(Exercise requirements):
Work through the listing below and count the lines that hold "from". Answer with the number alone.

* Begin Dataset section *

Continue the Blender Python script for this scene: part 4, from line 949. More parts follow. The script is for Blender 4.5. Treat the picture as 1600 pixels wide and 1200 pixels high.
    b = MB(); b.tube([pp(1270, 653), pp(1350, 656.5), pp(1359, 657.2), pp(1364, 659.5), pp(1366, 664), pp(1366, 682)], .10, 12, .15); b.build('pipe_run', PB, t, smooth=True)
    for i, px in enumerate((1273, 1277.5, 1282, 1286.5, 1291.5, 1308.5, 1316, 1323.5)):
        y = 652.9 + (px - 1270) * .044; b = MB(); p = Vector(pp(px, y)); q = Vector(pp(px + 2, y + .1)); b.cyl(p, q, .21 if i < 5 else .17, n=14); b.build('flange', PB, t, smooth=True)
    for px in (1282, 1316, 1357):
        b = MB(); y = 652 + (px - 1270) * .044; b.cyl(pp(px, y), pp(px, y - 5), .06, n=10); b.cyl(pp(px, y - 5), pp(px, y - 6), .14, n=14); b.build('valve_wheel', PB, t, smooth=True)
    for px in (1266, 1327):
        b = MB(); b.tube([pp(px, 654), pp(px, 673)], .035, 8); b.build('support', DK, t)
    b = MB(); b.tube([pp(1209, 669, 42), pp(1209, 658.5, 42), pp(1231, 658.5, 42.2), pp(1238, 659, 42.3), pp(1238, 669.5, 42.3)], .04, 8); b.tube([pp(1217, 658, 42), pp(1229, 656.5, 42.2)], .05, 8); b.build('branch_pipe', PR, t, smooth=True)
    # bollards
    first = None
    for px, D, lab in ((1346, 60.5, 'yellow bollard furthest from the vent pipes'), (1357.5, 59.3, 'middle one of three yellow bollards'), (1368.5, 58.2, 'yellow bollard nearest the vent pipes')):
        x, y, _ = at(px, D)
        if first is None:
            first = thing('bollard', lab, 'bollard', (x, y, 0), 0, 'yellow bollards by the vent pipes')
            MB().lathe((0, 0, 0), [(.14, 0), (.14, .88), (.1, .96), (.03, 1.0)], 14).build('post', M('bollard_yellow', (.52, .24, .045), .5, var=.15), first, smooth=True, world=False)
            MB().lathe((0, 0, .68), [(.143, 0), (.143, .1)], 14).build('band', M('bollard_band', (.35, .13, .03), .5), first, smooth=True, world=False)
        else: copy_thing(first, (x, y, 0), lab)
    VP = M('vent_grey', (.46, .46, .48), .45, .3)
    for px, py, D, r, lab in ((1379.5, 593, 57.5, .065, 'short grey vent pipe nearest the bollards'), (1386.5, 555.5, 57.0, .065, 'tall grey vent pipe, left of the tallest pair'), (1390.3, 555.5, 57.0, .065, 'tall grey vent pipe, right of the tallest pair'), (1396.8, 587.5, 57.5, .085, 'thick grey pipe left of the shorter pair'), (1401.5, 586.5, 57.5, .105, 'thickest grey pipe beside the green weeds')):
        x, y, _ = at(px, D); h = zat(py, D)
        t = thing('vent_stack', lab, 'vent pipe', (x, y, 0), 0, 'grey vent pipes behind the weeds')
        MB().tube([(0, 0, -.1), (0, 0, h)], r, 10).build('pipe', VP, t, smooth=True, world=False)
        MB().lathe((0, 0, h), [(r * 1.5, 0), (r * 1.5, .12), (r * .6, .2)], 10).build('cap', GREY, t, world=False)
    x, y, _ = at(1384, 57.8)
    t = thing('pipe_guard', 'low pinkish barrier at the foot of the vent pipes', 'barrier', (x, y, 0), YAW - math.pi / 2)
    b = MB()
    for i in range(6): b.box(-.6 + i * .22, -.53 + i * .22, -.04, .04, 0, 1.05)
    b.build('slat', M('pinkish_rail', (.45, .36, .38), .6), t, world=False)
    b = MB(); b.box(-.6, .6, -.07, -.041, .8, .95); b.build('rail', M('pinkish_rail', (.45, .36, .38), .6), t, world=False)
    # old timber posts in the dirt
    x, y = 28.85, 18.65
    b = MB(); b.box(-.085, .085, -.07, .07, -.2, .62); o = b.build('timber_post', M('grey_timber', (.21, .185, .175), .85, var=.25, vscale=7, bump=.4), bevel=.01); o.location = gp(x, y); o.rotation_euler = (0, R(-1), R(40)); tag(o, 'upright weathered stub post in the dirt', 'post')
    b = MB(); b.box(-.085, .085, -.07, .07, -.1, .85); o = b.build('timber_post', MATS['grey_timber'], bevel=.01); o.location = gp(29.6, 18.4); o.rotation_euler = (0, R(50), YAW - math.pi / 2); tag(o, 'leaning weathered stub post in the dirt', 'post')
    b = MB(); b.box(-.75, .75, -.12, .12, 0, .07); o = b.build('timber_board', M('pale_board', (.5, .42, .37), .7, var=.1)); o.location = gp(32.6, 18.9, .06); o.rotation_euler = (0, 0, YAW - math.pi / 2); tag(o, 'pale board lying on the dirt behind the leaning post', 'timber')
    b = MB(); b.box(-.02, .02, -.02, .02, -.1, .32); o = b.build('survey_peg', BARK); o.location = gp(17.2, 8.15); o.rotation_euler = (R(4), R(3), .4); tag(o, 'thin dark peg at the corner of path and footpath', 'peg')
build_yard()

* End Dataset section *

(Reply to the task):
2